### RECORDS SHOWN
+===+

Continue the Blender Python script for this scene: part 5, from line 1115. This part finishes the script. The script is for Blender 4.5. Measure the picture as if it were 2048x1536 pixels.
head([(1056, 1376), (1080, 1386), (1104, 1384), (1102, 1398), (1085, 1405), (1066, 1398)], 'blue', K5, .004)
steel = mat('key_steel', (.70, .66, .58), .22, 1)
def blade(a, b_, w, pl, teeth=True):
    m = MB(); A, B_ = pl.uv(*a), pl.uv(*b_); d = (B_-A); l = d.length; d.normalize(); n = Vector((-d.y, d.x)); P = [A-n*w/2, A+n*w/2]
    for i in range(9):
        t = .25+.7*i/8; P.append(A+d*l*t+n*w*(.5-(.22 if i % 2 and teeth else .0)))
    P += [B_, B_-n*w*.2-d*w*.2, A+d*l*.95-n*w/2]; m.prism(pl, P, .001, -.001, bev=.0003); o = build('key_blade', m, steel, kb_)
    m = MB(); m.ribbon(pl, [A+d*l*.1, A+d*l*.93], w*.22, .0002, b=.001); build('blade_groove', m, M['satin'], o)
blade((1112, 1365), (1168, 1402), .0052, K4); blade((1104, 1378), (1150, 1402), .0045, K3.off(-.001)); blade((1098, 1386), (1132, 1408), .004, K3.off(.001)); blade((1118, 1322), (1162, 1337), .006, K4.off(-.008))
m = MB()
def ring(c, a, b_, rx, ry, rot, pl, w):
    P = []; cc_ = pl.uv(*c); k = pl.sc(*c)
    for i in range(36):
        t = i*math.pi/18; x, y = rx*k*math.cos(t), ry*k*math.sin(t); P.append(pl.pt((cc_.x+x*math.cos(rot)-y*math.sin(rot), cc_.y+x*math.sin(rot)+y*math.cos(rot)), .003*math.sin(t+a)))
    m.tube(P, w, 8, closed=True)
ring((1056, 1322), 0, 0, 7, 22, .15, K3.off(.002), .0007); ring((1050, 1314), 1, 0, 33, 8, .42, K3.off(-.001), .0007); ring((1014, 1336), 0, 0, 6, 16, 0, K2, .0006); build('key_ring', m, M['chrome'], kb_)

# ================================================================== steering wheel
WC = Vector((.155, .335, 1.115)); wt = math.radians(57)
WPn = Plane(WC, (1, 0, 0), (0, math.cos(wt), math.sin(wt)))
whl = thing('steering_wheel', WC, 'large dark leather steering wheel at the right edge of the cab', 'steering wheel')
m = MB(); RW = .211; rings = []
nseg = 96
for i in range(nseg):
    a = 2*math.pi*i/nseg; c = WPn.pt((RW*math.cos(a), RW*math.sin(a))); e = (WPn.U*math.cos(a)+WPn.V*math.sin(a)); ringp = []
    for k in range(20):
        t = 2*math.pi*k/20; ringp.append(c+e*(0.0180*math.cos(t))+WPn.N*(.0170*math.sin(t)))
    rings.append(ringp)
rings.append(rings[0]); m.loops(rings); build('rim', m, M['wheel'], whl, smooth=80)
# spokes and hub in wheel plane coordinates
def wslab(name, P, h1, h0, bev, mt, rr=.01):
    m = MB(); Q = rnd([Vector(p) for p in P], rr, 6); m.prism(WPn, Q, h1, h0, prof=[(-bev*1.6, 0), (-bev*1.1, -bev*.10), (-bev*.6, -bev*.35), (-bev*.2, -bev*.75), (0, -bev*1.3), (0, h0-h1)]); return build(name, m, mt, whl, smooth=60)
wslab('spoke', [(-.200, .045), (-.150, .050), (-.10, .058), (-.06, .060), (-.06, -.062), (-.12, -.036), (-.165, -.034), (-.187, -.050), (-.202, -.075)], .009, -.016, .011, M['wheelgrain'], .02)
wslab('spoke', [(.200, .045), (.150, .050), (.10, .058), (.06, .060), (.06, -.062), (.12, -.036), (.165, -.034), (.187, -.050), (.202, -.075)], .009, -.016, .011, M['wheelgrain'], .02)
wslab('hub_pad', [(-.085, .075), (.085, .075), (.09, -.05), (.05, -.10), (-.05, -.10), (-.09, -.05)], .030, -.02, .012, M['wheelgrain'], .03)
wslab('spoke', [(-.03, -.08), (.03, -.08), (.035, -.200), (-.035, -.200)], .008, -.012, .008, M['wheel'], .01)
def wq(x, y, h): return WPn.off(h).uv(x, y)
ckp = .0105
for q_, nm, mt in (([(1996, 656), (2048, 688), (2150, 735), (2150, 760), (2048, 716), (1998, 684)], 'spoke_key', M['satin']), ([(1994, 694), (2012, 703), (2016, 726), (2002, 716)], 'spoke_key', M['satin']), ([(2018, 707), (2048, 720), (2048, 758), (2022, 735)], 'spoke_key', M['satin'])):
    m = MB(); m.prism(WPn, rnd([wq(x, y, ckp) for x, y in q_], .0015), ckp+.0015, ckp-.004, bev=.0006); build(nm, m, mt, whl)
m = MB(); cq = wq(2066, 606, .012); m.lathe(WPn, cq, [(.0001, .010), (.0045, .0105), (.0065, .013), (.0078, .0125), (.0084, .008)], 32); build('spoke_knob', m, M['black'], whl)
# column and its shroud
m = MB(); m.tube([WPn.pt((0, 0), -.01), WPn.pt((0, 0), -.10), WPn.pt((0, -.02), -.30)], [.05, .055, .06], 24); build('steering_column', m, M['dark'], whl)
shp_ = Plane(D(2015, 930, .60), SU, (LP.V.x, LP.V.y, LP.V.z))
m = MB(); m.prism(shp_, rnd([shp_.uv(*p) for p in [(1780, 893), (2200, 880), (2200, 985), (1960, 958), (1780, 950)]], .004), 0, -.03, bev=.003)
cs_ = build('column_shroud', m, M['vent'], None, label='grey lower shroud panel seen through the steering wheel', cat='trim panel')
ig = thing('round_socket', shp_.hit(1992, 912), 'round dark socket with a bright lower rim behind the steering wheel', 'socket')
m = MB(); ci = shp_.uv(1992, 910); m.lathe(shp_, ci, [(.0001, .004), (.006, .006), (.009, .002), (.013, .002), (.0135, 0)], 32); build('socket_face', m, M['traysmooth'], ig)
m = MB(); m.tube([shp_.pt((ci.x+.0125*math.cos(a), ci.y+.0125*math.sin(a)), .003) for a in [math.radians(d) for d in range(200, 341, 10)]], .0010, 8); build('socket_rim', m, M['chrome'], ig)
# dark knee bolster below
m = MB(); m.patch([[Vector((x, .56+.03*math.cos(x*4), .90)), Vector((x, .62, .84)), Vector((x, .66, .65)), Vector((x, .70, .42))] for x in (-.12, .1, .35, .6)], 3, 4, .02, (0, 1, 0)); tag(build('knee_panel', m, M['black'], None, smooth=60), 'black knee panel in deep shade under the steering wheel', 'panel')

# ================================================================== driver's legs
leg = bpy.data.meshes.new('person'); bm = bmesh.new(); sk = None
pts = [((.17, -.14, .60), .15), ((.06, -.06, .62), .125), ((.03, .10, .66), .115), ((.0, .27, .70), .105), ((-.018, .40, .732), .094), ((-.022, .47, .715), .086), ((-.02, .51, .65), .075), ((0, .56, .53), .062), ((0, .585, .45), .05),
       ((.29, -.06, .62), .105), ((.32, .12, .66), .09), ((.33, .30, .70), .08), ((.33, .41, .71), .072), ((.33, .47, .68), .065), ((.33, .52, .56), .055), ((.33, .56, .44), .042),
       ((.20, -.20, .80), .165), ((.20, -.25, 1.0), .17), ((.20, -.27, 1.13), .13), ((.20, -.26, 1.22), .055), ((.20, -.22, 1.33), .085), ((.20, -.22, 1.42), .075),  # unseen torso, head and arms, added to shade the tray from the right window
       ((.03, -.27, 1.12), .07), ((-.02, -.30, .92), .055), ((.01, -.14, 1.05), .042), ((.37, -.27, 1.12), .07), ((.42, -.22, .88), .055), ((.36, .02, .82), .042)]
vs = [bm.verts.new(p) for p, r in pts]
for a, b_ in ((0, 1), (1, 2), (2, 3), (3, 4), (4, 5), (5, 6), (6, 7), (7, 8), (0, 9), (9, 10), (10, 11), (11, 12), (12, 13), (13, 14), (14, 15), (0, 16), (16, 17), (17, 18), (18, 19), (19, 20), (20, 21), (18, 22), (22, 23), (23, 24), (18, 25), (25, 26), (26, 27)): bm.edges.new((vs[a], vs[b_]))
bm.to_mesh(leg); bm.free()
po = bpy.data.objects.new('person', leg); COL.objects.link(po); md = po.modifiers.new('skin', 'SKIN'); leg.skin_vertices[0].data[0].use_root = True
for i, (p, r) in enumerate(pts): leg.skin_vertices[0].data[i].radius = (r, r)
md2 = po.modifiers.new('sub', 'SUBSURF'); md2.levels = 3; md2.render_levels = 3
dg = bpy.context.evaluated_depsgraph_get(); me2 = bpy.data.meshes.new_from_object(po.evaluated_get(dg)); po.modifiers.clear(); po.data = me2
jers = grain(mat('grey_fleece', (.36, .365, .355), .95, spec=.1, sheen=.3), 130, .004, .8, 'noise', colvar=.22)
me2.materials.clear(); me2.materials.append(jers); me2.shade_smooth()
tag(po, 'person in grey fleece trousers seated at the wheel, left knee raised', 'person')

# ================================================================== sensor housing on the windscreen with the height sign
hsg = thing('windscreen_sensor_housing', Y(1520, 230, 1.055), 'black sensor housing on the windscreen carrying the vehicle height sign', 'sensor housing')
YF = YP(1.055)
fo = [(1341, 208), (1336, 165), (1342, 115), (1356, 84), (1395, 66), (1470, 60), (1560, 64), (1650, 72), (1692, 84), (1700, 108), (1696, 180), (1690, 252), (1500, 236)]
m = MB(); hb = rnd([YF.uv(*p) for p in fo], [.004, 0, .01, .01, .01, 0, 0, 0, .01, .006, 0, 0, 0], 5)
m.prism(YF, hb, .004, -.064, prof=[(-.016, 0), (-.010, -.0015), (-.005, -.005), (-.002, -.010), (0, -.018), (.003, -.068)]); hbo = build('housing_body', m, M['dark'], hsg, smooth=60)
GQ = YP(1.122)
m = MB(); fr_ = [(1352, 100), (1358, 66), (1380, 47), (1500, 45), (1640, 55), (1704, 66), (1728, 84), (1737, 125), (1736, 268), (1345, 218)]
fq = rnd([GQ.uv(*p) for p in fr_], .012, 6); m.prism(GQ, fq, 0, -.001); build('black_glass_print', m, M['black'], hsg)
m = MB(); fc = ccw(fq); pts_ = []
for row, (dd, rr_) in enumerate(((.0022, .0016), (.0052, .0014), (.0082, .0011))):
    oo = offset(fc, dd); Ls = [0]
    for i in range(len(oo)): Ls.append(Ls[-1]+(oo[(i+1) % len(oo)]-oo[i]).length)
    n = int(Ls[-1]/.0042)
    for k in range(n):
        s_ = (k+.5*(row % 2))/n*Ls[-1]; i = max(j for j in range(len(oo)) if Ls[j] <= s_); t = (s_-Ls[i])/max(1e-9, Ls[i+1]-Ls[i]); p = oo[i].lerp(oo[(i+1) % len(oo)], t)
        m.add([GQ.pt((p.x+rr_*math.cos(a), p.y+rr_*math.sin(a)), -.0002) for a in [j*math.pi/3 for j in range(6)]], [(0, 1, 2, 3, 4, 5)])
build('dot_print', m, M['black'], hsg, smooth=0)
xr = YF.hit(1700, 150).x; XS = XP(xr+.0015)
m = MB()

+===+

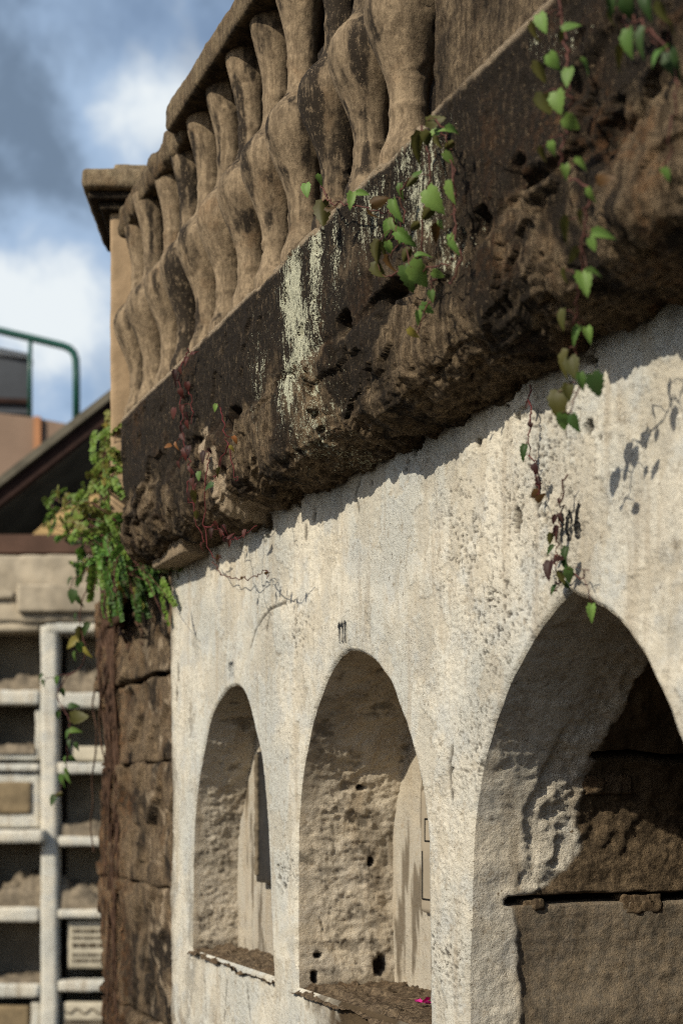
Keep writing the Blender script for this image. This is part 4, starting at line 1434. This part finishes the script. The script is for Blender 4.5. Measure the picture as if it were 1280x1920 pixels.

+===+

Give back exactly the lines running from the line that contains "Continue the Blender" through the line that contains "ring((1056, 1322), 0, 0, 7, 22, .15, K3.off(.002), .0007);", and nothing outside them.

### THE SOLUTION
Continue the Blender Python script for this scene: part 5, from line 1115. This part finishes the script. The script is for Blender 4.5. Measure the picture as if it were 2048x1536 pixels.
head([(1056, 1376), (1080, 1386), (1104, 1384), (1102, 1398), (1085, 1405), (1066, 1398)], 'blue', K5, .004)
steel = mat('key_steel', (.70, .66, .58), .22, 1)
def blade(a, b_, w, pl, teeth=True):
    m = MB(); A, B_ = pl.uv(*a), pl.uv(*b_); d = (B_-A); l = d.length; d.normalize(); n = Vector((-d.y, d.x)); P = [A-n*w/2, A+n*w/2]
    for i in range(9):
        t = .25+.7*i/8; P.append(A+d*l*t+n*w*(.5-(.22 if i % 2 and teeth else .0)))
    P += [B_, B_-n*w*.2-d*w*.2, A+d*l*.95-n*w/2]; m.prism(pl, P, .001, -.001, bev=.0003); o = build('key_blade', m, steel, kb_)
    m = MB(); m.ribbon(pl, [A+d*l*.1, A+d*l*.93], w*.22, .0002, b=.001); build('blade_groove', m, M['satin'], o)
blade((1112, 1365), (1168, 1402), .0052, K4); blade((1104, 1378), (1150, 1402), .0045, K3.off(-.001)); blade((1098, 1386), (1132, 1408), .004, K3.off(.001)); blade((1118, 1322), (1162, 1337), .006, K4.off(-.008))
m = MB()
def ring(c, a, b_, rx, ry, rot, pl, w):
    P = []; cc_ = pl.uv(*c); k = pl.sc(*c)
    for i in range(36):
        t = i*math.pi/18; x, y = rx*k*math.cos(t), ry*k*math.sin(t); P.append(pl.pt((cc_.x+x*math.cos(rot)-y*math.sin(rot), cc_.y+x*math.sin(rot)+y*math.cos(rot)), .003*math.sin(t+a)))
    m.tube(P, w, 8, closed=True)
ring((1056, 1322), 0, 0, 7, 22, .15, K3.off(.002), .0007); ring((1050, 1314), 1, 0, 33, 8, .42, K3.off(-.001), .0007); ring((1014, 1336), 0, 0, 6, 16, 0, K2, .0006); build('key_ring', m, M['chrome'], kb_)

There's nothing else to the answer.